What this task involves:
Below is a listing; reproduce each line of it exactly.

Dataset entries:
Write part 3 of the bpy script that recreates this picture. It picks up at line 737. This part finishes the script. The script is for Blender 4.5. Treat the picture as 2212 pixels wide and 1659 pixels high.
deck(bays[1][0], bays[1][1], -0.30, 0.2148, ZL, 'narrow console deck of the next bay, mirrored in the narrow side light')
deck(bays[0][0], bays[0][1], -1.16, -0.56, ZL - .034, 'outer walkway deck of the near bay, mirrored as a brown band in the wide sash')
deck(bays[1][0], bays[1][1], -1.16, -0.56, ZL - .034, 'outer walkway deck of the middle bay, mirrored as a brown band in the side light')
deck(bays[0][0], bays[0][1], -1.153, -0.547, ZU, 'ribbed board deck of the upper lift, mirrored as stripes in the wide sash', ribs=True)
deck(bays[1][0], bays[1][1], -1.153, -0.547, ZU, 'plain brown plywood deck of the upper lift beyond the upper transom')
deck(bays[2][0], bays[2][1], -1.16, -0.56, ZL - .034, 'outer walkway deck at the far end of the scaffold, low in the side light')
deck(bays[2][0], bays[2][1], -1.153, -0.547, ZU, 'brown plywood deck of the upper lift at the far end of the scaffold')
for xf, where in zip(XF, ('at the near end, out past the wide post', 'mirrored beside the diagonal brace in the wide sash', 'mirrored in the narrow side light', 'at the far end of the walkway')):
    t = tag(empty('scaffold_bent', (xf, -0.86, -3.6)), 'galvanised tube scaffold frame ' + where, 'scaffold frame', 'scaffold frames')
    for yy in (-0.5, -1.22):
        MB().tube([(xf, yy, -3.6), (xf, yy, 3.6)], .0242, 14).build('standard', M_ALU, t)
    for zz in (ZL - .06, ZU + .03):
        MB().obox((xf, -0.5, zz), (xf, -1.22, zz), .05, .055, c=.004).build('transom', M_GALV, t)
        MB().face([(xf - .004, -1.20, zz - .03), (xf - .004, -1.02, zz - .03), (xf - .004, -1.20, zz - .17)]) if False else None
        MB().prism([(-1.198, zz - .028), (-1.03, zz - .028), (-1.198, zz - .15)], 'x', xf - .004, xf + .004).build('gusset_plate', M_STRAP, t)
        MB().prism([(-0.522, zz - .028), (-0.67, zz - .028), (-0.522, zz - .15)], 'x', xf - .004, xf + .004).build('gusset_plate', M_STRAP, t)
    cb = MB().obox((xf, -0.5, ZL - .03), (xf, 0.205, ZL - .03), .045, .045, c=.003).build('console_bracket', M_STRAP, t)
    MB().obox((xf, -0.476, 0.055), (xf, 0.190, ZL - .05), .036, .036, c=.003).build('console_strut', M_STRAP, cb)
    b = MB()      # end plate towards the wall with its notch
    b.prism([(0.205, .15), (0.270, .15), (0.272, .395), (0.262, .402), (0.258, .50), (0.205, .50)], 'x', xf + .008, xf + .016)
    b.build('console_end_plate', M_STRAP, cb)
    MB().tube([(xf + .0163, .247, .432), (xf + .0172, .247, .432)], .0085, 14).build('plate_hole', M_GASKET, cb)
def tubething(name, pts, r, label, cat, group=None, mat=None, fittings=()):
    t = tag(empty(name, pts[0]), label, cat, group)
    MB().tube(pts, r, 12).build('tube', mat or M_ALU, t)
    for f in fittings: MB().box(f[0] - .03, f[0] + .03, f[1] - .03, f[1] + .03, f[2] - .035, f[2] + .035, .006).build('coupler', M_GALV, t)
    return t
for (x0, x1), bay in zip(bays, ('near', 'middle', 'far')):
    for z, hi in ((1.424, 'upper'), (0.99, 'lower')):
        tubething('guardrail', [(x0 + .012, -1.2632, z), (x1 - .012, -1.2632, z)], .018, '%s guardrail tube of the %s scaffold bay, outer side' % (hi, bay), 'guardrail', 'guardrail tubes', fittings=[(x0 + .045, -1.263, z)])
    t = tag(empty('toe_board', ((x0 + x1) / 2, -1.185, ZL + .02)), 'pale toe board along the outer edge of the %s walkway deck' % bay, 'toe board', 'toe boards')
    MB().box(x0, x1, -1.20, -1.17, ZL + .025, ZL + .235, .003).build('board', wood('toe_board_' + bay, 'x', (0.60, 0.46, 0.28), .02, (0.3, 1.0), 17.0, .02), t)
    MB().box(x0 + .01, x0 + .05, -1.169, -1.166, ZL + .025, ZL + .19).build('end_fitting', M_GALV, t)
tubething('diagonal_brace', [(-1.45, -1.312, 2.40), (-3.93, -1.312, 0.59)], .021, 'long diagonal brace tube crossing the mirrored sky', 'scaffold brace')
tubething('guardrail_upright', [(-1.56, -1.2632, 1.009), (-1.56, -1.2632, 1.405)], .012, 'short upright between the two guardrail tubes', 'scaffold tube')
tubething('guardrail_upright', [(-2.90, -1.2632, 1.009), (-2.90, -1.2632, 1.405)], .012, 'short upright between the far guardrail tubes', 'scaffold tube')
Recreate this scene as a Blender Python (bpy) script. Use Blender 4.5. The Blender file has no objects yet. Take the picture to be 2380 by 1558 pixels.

In response:
Write part 3 of the bpy script that recreates this picture. It picks up at line 737. This part finishes the script. The script is for Blender 4.5. Treat the picture as 2212 pixels wide and 1659 pixels high.
deck(bays[1][0], bays[1][1], -0.30, 0.2148, ZL, 'narrow console deck of the next bay, mirrored in the narrow side light')
deck(bays[0][0], bays[0][1], -1.16, -0.56, ZL - .034, 'outer walkway deck of the near bay, mirrored as a brown band in the wide sash')
deck(bays[1][0], bays[1][1], -1.16, -0.56, ZL - .034, 'outer walkway deck of the middle bay, mirrored as a brown band in the side light')
deck(bays[0][0], bays[0][1], -1.153, -0.547, ZU, 'ribbed board deck of the upper lift, mirrored as stripes in the wide sash', ribs=True)
deck(bays[1][0], bays[1][1], -1.153, -0.547, ZU, 'plain brown plywood deck of the upper lift beyond the upper transom')
deck(bays[2][0], bays[2][1], -1.16, -0.56, ZL - .034, 'outer walkway deck at the far end of the scaffold, low in the side light')
deck(bays[2][0], bays[2][1], -1.153, -0.547, ZU, 'brown plywood deck of the upper lift at the far end of the scaffold')
for xf, where in zip(XF, ('at the near end, out past the wide post', 'mirrored beside the diagonal brace in the wide sash', 'mirrored in the narrow side light', 'at the far end of the walkway')):
    t = tag(empty('scaffold_bent', (xf, -0.86, -3.6)), 'galvanised tube scaffold frame ' + where, 'scaffold frame', 'scaffold frames')
    for yy in (-0.5, -1.22):
        MB().tube([(xf, yy, -3.6), (xf, yy, 3.6)], .0242, 14).build('standard', M_ALU, t)
    for zz in (ZL - .06, ZU + .03):
        MB().obox((xf, -0.5, zz), (xf, -1.22, zz), .05, .055, c=.004).build('transom', M_GALV, t)
        MB().face([(xf - .004, -1.20, zz - .03), (xf - .004, -1.02, zz - .03), (xf - .004, -1.20, zz - .17)]) if False else None
        MB().prism([(-1.198, zz - .028), (-1.03, zz - .028), (-1.198, zz - .15)], 'x', xf - .004, xf + .004).build('gusset_plate', M_STRAP, t)
        MB().prism([(-0.522, zz - .028), (-0.67, zz - .028), (-0.522, zz - .15)], 'x', xf - .004, xf + .004).build('gusset_plate', M_STRAP, t)
    cb = MB().obox((xf, -0.5, ZL - .03), (xf, 0.205, ZL - .03), .045, .045, c=.003).build('console_bracket', M_STRAP, t)
    MB().obox((xf, -0.476, 0.055), (xf, 0.190, ZL - .05), .036, .036, c=.003).build('console_strut', M_STRAP, cb)
    b = MB()      # end plate towards the wall with its notch
    b.prism([(0.205, .15), (0.270, .15), (0.272, .395), (0.262, .402), (0.258, .50), (0.205, .50)], 'x', xf + .008, xf + .016)
    b.build('console_end_plate', M_STRAP, cb)
    MB().tube([(xf + .0163, .247, .432), (xf + .0172, .247, .432)], .0085, 14).build('plate_hole', M_GASKET, cb)
def tubething(name, pts, r, label, cat, group=None, mat=None, fittings=()):
    t = tag(empty(name, pts[0]), label, cat, group)
    MB().tube(pts, r, 12).build('tube', mat or M_ALU, t)
    for f in fittings: MB().box(f[0] - .03, f[0] + .03, f[1] - .03, f[1] + .03, f[2] - .035, f[2] + .035, .006).build('coupler', M_GALV, t)
    return t
for (x0, x1), bay in zip(bays, ('near', 'middle', 'far')):
    for z, hi in ((1.424, 'upper'), (0.99, 'lower')):
        tubething('guardrail', [(x0 + .012, -1.2632, z), (x1 - .012, -1.2632, z)], .018, '%s guardrail tube of the %s scaffold bay, outer side' % (hi, bay), 'guardrail', 'guardrail tubes', fittings=[(x0 + .045, -1.263, z)])
    t = tag(empty('toe_board', ((x0 + x1) / 2, -1.185, ZL + .02)), 'pale toe board along the outer edge of the %s walkway deck' % bay, 'toe board', 'toe boards')
    MB().box(x0, x1, -1.20, -1.17, ZL + .025, ZL + .235, .003).build('board', wood('toe_board_' + bay, 'x', (0.60, 0.46, 0.28), .02, (0.3, 1.0), 17.0, .02), t)
    MB().box(x0 + .01, x0 + .05, -1.169, -1.166, ZL + .025, ZL + .19).build('end_fitting', M_GALV, t)
tubething('diagonal_brace', [(-1.45, -1.312, 2.40), (-3.93, -1.312, 0.59)], .021, 'long diagonal brace tube crossing the mirrored sky', 'scaffold brace')
tubething('guardrail_upright', [(-1.56, -1.2632, 1.009), (-1.56, -1.2632, 1.405)], .012, 'short upright between the two guardrail tubes', 'scaffold tube')
tubething('guardrail_upright', [(-2.90, -1.2632, 1.009), (-2.90, -1.2632, 1.405)], .012, 'short upright between the far guardrail tubes', 'scaffold tube')
Recreate this scene as a Blender Python (bpy) script. Use Blender 4.5. The Blender file has no objects yet. Take the picture to be 2380 by 1558 pixels.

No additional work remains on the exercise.